Congreve’s Philosophy of Love and Marriage:
It is in the light of the serious purpose of the core of the proviso scene that this scene is regarded as Congreve’s contribution to the philosophy of love. It would be wrong to think that Millamant in this scene shows herself to be an ‘arrant coquette’. In reality, Millamant shows her awareness of the conflict in marriage, and of the need to maintain her own personality in order to be able to love whole heartedly. Her appeal has all the earnestness of real life about it; it is expressive of all the hopes and fears of lovers when they see the bright face of happiness tarnished with the shadow of possible disillusionment. Each of them has been the rocks which bring most marriages to ruin, and will strive to avoid them. As a woman, Millamant has the valuable power of giving, but she is rightly jealous of herself, and is not to be under-valued. Once convinced of Mirabell’s love, she throws away her defences, and shows a perfect frankness.

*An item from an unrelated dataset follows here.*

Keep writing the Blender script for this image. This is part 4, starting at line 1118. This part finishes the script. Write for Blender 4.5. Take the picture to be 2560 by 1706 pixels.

Congreve’s Artistic Achievement in the Proviso Scene:
In the proviso scene Congreve preserved many details of similar scenes in earlier plays by other dramatists especially Dryden, Millamant lays down condition to safeguard her ‘dear liberty’. Like Melantha in Dryden’s Marriage a La Mode, she says, “let us never visit together, not go to a play together.” Like Isabelle in Dryden’s The Wild Gallant, she describes most of her conditions as ‘trifles’. She condemns words expressive of mutual affection as emphatically as Celadon and Florimet in Dryden’s Secret Love. Mirabell, like Isabelle’s lover, finds Millamant’s initial conditions reasonable enough but the later ones somewhat alarming. Mirabell’s own conditions, although fairly original, are expressed with all the formality shown in corresponding scenes in Dryden’s Secret Love and Amphitryon. Thus, Congreve borrows much, but he improves on what he borrows. of his prose He achieves the finest of all the proviso scenes in Restoration comedy. The scene has a poetic luminosity. The speeches are all perfect in character, rich in detail, and continuously witty. The lovers show grace both in their evasiveness and in their surrender to each other.